On Reggie Cole, London, UK

By Suhood Komeh, London, UK. January 24, 2024.

The awful side of social media is the undue power to destroy others or share joy in their woes. Often with very little or no facts at all. Worse, the failure of conscience that provides ease of dredging up unflattering details that make salvaging a person’s character more daunting.
How easy is it, to make serious claims against those facing the challenge of their lives, knowing fully well, they are prioritising far more serious battles? Drowned by trouble and potential for untold consequences, they have no time to think properly. Let alone mount coherent rebuttals against accounts of petty encounters that may, or may not be true.

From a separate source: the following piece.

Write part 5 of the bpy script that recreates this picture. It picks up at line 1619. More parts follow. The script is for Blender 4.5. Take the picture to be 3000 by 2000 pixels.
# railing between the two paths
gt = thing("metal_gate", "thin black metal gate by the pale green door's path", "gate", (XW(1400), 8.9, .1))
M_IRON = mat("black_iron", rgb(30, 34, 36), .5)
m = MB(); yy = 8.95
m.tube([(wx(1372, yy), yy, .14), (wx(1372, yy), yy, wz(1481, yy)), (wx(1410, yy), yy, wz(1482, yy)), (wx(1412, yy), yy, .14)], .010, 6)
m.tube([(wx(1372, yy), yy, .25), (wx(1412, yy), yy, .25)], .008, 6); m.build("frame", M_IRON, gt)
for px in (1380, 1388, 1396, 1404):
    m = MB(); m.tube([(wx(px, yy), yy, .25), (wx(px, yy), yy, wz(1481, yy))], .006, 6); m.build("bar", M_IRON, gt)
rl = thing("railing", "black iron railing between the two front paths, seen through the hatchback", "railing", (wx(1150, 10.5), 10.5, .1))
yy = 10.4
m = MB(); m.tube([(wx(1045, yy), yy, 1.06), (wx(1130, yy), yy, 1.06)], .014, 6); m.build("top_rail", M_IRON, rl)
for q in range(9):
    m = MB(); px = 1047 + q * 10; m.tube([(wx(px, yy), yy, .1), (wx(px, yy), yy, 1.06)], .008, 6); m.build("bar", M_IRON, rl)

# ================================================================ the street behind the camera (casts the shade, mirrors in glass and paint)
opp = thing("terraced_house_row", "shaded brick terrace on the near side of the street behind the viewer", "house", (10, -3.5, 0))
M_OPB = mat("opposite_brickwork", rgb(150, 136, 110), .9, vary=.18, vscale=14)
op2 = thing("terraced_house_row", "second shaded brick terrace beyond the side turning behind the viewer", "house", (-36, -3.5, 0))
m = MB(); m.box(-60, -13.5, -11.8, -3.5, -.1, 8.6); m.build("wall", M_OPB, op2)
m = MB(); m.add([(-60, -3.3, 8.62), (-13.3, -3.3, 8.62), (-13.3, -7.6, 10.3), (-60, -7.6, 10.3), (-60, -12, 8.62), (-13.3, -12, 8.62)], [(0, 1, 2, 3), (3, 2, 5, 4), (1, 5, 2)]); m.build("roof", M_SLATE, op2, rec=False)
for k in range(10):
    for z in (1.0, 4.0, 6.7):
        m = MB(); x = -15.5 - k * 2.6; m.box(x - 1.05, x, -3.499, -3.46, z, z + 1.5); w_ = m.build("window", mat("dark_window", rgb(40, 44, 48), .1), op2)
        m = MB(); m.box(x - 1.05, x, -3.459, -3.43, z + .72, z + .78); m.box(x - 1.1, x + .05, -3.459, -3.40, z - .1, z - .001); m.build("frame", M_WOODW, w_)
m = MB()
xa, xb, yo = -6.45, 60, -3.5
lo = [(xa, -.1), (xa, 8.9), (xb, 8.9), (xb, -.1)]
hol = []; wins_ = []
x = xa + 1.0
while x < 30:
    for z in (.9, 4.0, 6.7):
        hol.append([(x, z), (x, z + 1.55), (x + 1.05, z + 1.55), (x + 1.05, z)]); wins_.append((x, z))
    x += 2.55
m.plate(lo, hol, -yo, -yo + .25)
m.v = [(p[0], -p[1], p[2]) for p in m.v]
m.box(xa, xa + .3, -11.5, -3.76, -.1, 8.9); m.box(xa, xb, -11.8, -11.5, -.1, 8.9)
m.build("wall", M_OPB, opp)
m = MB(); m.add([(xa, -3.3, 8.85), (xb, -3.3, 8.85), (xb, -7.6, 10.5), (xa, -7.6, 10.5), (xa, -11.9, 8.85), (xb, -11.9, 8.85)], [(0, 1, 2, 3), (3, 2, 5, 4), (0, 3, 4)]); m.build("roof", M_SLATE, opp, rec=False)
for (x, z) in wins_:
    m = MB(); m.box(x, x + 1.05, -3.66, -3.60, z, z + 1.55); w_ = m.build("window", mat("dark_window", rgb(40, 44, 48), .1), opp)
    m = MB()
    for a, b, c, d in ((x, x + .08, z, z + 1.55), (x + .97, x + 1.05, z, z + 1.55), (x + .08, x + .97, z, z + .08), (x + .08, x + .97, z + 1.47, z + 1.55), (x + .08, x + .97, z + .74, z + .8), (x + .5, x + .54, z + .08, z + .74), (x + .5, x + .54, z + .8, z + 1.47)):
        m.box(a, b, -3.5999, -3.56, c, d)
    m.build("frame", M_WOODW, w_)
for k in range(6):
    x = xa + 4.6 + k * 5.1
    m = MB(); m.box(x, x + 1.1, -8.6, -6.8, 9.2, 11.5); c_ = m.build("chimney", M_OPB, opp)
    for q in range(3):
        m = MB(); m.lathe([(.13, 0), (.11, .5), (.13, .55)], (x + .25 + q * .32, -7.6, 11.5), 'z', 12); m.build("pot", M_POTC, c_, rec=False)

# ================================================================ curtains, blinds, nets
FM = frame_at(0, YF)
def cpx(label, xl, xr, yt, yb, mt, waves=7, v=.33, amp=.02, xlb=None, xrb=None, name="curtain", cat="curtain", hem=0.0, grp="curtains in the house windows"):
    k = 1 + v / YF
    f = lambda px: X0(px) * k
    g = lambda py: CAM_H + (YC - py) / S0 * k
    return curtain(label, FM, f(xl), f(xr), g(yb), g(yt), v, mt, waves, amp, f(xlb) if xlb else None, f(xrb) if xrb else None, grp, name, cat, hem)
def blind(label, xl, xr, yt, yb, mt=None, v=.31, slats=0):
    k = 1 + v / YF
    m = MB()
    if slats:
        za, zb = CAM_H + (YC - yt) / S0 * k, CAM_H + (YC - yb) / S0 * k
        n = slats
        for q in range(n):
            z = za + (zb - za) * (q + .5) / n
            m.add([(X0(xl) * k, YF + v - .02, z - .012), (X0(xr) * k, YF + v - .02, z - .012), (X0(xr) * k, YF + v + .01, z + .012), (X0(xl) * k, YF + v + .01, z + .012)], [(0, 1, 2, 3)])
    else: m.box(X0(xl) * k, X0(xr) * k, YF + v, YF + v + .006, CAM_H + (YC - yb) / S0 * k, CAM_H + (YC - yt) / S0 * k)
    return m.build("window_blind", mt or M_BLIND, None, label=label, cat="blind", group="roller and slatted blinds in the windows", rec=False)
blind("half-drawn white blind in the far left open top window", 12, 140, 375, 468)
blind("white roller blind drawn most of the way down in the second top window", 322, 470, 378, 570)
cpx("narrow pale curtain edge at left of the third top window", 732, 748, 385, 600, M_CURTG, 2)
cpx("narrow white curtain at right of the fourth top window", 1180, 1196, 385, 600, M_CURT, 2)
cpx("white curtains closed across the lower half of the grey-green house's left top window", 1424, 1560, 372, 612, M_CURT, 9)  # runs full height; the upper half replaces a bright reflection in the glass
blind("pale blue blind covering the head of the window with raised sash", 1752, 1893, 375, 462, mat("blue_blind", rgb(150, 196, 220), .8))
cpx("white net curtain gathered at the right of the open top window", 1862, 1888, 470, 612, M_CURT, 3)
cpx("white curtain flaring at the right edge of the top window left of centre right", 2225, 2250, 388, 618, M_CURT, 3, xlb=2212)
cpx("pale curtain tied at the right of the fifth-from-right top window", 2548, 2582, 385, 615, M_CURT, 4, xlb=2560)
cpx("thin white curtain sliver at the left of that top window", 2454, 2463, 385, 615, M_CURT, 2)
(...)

All over the world, businesses have fallen in the past and continue to do so. Once eminent entrepreneurs have gone under, out of poor judgements or unforeseen circumstances. Some do rise again. Others do not. But that doesn’t make them bad people. Or candidates for our scorn. Certainly, dancing on deathbeds of their reputations compensate for nothing.
In life, often times, success or failure is dependent on starting point, opportunity, etc. Other times, the courage of daring to try, sets people apart.
A man from Sierra Leone working his way into a multi-million pounds business in the United Kingdom is not to be laughed at, ridiculed or disrespected. Period. As far as is known, the company was a legally registered interest. So whilst things may have ruptured badly along the way, huge ambition gave birth to the enterprise. To try and make its collapse as wholly criminal, without the facts, is very poor. Businesses nosedive all the time. Fundamentally, business is speculation, and speculation is not certainty.
In 2008, the entire Western financial system, effectively global capital, collapsed. Investors lost fortunes. Pensions disappeared. Billions of dollars evaporated without trace. None of the geniuses responsible for the catastrophe were shamed. Let alone criminalised. In fact, they were made beneficiaries of government bail-outs, given artificial seals of prudence to re-run the same banks they had driven down cliffs. The now infamous phrase, ‘too big to fail’ was brought to life.
Never one to buy into tarring all of Sierra Leoneans as jealousy-impaired, no. There are some rotten mangoes, of course. And they are demonstrably the minority.
Importantly, sometimes, those who come across as overzealous announcers of other people’s difficulties do so not out of genuine contempt or malice. But poor judgment. So we just leave it at that. Bearing in mind we have all made bad arguments in the past. And we were all young once.
An important disclaimer here. This comment is not impartial. I am acquainted with the brother. He knows me too. In his hay, a gem of a man. I’m sure he still is.
Inherently a showman. Exceptionally confident, of course. But, as is now apparent, he is in every quality and faculty human - prone to err. Those who want to kick him as he crawls can do so. Those who are gleeful at his tumble are within their prerogative.
One thing no one can take away from him is this. He had a run; an incredible run that not even a percentage of Sierra Leoneans can manage in two lifetimes. He will regret, big time. He is deep in humiliation that things ended this way. But, the stern hustler in him will take his fall, totally, if that’s the outcome.
That said, in matters judicial, the scariest allegations in the public domain, still have to withstand legal scrutiny from a defence perspective - often not in the public knowledge. So let the brother have his day.
Wishing you the best of luck, Reggie.